Just as New Jersey is getting ready to put gay marriage back on the table an unsurprising voice of opposition has reared its head. Pope Benedict XVI in an annual address to the diplomatic corps yesterday said that married homosexuals were one of the major threats facing the family, threats that could undermine "the future of humanity itself." Because the Catholic Church has a perfect record there, right?
In his speech, Ratzinger told diplomats from the around the world that children's education needed good "settings" and that "pride of place goes to the family, based on the marriage of a man and a woman. This is not a simple social convention, but rather the fundamental cell of every society. Consequently, policies which undermine the family threaten human dignity and the future of humanity itself."

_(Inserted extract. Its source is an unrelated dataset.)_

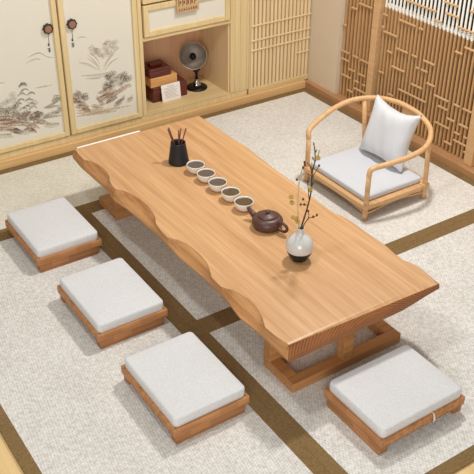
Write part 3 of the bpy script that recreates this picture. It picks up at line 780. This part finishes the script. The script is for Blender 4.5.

Luckily for the Pope, he has a strong arm here in the states in the fight against gay nups. Archbishop Timothy Dolan, soon to be Cardinal Dolan, has been incredibly vocal in his disdain for marriage equality.
Meanwhile, closer to home than the Vatican, Democratic pols in Trenton are pushing to make the Garden State as gay-friendly as the Empire State. Though a gay marriage bill was rejected in January, 2010 by a vote of 20-14-3 abstain, there is high hopes it might do better this time around. And the change is no small part because of New York!
"You might call it the Andrew Cuomotization of legislators in New Jersey," Steven Goldstein, president of Garden State Equality, told the Star-Ledger. "Andrew Cuomo has set the stage for the legislature in New Jersey and in other states, by championing the cause or marriage equality not begrudgingly but with gusto. And that’s happening in New Jersey now."